--- Problem description ---
Repeat the whole listing exactly as written.

--- Collected material ---

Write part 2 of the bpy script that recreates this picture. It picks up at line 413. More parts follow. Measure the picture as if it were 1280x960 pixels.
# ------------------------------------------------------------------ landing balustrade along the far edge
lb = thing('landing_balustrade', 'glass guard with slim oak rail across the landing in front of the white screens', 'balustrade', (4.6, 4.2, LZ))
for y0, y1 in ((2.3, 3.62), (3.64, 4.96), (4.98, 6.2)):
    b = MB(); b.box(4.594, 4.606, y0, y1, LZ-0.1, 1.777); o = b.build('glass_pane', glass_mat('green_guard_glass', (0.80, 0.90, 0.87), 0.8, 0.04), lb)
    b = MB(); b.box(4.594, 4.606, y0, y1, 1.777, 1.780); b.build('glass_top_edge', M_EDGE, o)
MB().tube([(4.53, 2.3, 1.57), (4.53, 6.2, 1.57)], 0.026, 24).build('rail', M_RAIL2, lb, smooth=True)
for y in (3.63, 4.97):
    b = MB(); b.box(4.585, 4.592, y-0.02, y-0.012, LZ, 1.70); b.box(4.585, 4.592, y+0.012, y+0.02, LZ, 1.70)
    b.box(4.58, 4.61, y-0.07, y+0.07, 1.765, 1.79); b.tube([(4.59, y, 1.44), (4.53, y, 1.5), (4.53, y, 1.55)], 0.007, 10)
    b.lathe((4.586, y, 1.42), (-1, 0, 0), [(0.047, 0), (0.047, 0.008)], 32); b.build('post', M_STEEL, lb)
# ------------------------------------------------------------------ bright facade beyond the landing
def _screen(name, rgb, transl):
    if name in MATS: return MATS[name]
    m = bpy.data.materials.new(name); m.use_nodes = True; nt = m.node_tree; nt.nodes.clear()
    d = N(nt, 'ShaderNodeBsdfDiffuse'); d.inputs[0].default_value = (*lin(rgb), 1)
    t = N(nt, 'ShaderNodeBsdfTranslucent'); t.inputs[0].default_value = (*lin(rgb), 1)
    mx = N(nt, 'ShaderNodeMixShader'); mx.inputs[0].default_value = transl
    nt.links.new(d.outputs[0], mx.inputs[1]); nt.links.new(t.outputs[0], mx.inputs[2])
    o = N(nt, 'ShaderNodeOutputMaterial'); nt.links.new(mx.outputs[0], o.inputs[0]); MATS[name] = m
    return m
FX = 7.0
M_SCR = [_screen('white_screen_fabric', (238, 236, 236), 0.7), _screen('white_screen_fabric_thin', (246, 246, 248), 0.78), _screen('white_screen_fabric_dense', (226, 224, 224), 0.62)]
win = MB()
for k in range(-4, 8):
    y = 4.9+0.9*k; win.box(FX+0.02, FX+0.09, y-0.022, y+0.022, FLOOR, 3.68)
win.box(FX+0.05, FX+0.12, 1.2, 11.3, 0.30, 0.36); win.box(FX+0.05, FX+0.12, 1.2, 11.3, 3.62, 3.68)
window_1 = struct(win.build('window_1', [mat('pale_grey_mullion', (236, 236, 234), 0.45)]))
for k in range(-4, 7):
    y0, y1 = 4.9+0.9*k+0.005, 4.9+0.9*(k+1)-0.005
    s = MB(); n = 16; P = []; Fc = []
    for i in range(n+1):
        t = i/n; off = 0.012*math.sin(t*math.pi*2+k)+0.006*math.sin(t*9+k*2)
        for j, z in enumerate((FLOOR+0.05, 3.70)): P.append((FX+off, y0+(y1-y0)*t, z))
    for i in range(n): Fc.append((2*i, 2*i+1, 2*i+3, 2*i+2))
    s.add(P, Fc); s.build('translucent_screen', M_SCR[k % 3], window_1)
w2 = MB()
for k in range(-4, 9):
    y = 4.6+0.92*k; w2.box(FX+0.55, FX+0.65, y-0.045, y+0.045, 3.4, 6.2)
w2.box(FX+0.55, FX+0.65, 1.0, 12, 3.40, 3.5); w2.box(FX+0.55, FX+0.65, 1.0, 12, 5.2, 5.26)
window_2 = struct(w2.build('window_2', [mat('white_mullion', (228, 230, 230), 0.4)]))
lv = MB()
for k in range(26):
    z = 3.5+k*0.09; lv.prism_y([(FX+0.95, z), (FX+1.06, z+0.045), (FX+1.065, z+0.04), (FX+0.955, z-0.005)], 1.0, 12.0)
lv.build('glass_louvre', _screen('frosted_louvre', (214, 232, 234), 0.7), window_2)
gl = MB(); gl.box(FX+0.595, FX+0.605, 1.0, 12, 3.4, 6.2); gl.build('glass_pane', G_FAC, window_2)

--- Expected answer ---
Write part 2 of the bpy script that recreates this picture. It picks up at line 413. More parts follow. Measure the picture as if it were 1280x960 pixels.
# ------------------------------------------------------------------ landing balustrade along the far edge
lb = thing('landing_balustrade', 'glass guard with slim oak rail across the landing in front of the white screens', 'balustrade', (4.6, 4.2, LZ))
for y0, y1 in ((2.3, 3.62), (3.64, 4.96), (4.98, 6.2)):
    b = MB(); b.box(4.594, 4.606, y0, y1, LZ-0.1, 1.777); o = b.build('glass_pane', glass_mat('green_guard_glass', (0.80, 0.90, 0.87), 0.8, 0.04), lb)
    b = MB(); b.box(4.594, 4.606, y0, y1, 1.777, 1.780); b.build('glass_top_edge', M_EDGE, o)
MB().tube([(4.53, 2.3, 1.57), (4.53, 6.2, 1.57)], 0.026, 24).build('rail', M_RAIL2, lb, smooth=True)
for y in (3.63, 4.97):
    b = MB(); b.box(4.585, 4.592, y-0.02, y-0.012, LZ, 1.70); b.box(4.585, 4.592, y+0.012, y+0.02, LZ, 1.70)
    b.box(4.58, 4.61, y-0.07, y+0.07, 1.765, 1.79); b.tube([(4.59, y, 1.44), (4.53, y, 1.5), (4.53, y, 1.55)], 0.007, 10)
    b.lathe((4.586, y, 1.42), (-1, 0, 0), [(0.047, 0), (0.047, 0.008)], 32); b.build('post', M_STEEL, lb)
# ------------------------------------------------------------------ bright facade beyond the landing
def _screen(name, rgb, transl):
    if name in MATS: return MATS[name]
    m = bpy.data.materials.new(name); m.use_nodes = True; nt = m.node_tree; nt.nodes.clear()
    d = N(nt, 'ShaderNodeBsdfDiffuse'); d.inputs[0].default_value = (*lin(rgb), 1)
    t = N(nt, 'ShaderNodeBsdfTranslucent'); t.inputs[0].default_value = (*lin(rgb), 1)
    mx = N(nt, 'ShaderNodeMixShader'); mx.inputs[0].default_value = transl
    nt.links.new(d.outputs[0], mx.inputs[1]); nt.links.new(t.outputs[0], mx.inputs[2])
    o = N(nt, 'ShaderNodeOutputMaterial'); nt.links.new(mx.outputs[0], o.inputs[0]); MATS[name] = m
    return m
FX = 7.0
M_SCR = [_screen('white_screen_fabric', (238, 236, 236), 0.7), _screen('white_screen_fabric_thin', (246, 246, 248), 0.78), _screen('white_screen_fabric_dense', (226, 224, 224), 0.62)]
win = MB()
for k in range(-4, 8):
    y = 4.9+0.9*k; win.box(FX+0.02, FX+0.09, y-0.022, y+0.022, FLOOR, 3.68)
win.box(FX+0.05, FX+0.12, 1.2, 11.3, 0.30, 0.36); win.box(FX+0.05, FX+0.12, 1.2, 11.3, 3.62, 3.68)
window_1 = struct(win.build('window_1', [mat('pale_grey_mullion', (236, 236, 234), 0.45)]))
for k in range(-4, 7):
    y0, y1 = 4.9+0.9*k+0.005, 4.9+0.9*(k+1)-0.005
    s = MB(); n = 16; P = []; Fc = []
    for i in range(n+1):
        t = i/n; off = 0.012*math.sin(t*math.pi*2+k)+0.006*math.sin(t*9+k*2)
        for j, z in enumerate((FLOOR+0.05, 3.70)): P.append((FX+off, y0+(y1-y0)*t, z))
    for i in range(n): Fc.append((2*i, 2*i+1, 2*i+3, 2*i+2))
    s.add(P, Fc); s.build('translucent_screen', M_SCR[k % 3], window_1)
w2 = MB()
for k in range(-4, 9):
    y = 4.6+0.92*k; w2.box(FX+0.55, FX+0.65, y-0.045, y+0.045, 3.4, 6.2)
w2.box(FX+0.55, FX+0.65, 1.0, 12, 3.40, 3.5); w2.box(FX+0.55, FX+0.65, 1.0, 12, 5.2, 5.26)
window_2 = struct(w2.build('window_2', [mat('white_mullion', (228, 230, 230), 0.4)]))
lv = MB()
for k in range(26):
    z = 3.5+k*0.09; lv.prism_y([(FX+0.95, z), (FX+1.06, z+0.045), (FX+1.065, z+0.04), (FX+0.955, z-0.005)], 1.0, 12.0)
lv.build('glass_louvre', _screen('frosted_louvre', (214, 232, 234), 0.7), window_2)
gl = MB(); gl.box(FX+0.595, FX+0.605, 1.0, 12, 3.4, 6.2); gl.build('glass_pane', G_FAC, window_2)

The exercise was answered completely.